IGGÖ „nicht eingebunden“

Scharfe Kritik kam auch von der Islamischen Glaubensgemeinschaft in Österreich (IGGÖ). Sie bemängelte, in die Verhandlungen bezüglich des verschärften Islamgesetzes nicht eingebunden gewesen zu sein „und das trotz gegenteiliger Zusicherungen des zuständigen Ministeriums“, so IGGÖ-Präsident Ümit Vural. Man lasse die IGGÖ „im Dunklen tappen“. Die Schließung von Moscheen sowie die Einführung eines Registers von Imamen beträfen die Autonomie einer gesetzlich anerkannten Religionsgesellschaft, eine Einbindung der Glaubensgemeinschaft sei unabdingbar.

Und „die Einführung eines Straftatbestands gegen religiös motivierten Extremismus, den Ministerin Raab explizit auf den sogenannten ‚politischen Islam‘ verstanden wissen möchte, stellt aus Sicht der IGGÖ einen Verstoß gegen die Verfassung dar“, hieß es. Raab wies den Vorwurf zurück, dass die IGGÖ nicht eingebunden gewesen sei. Es habe zwei Gesprächsrunden gegeben, „am Verhandlungstisch mit dem Koalitionspartner“ sei die IGGÖ allerdings nicht gesessen.

Amnesty International (AI) erblickte in den angekündigten Maßnahmen ernste Eingriffe in die Menschenrechte. Man plädierte für eine Evaluierung der bestehenden Instrumente.

Heiße Eisen im neuen Jahr

Heiße Eisen warten auf die Bundesregierung noch nächstes Jahr, wenn der Rest des Pakets verhandelt wird, etwa auch ein mögliches Gesetz zur Unterbringung terroristischer Straftäter im Maßnahmenvollzug. „Wenn ein geistig abnormer Rechtsbrecher lebenslang weggesperrt werden kann, wenn er eine Gefahr darstellt, kann auch ein Terrorist lebenslang weggesperrt werden“, so Bundeskanzler Sebastian Kurz (ÖVP) im November. Zadic sagte am Mittwoch, dass eine Reform des Maßnahmenvollzugs nach wie vor geplant sei.

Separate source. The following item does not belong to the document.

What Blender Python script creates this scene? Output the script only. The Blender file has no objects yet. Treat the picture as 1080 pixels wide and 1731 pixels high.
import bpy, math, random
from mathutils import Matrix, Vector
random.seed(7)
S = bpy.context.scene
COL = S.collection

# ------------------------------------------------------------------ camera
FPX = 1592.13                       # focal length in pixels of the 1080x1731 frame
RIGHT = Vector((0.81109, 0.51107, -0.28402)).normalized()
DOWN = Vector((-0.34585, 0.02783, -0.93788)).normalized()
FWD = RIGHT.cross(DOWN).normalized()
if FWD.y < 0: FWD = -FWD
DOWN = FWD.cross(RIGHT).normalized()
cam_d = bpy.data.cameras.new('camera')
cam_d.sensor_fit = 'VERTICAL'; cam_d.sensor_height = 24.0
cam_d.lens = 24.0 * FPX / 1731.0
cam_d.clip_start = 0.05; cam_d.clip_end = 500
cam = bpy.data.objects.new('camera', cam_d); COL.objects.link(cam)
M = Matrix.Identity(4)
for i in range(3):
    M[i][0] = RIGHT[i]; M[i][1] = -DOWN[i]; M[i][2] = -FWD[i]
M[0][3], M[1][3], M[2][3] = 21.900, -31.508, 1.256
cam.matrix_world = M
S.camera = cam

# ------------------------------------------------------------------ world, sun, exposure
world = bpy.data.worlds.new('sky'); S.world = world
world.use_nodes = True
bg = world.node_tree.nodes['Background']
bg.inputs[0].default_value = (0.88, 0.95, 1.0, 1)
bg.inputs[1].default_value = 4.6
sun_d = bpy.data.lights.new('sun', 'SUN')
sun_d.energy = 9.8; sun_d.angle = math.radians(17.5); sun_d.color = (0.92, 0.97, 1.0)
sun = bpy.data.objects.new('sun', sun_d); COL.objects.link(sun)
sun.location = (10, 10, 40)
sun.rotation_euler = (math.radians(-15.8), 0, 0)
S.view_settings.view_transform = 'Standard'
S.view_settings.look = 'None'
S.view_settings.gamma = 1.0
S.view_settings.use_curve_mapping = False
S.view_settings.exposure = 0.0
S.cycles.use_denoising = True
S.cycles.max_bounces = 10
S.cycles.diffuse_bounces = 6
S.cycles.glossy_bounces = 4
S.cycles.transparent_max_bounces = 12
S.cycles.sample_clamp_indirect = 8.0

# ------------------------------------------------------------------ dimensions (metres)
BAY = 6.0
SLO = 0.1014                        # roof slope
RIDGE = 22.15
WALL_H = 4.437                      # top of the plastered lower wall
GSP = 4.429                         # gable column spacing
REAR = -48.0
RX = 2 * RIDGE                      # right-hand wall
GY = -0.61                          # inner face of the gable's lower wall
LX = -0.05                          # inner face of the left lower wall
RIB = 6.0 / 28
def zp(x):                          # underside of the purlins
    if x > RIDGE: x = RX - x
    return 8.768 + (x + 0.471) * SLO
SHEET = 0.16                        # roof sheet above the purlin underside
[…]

Auch Neuerungen im Strafvollzug sollen demnächst präsentiert werden, Zadic hatte ja etwa bedarfsorientierte Sicherheitsabteilungen für gefährliche Täter angekündigt, wo sie intensiver betreut, aber auch stärker überwacht werden. Im neuen Jahr will die Regierung auch die Reform des Bundesamts für Verfassungsschutz und Terrorismusbekämpfung (BVT) fixieren – u. a. die Trennung in polizeilichen Staatsschutz und Geheimdienst.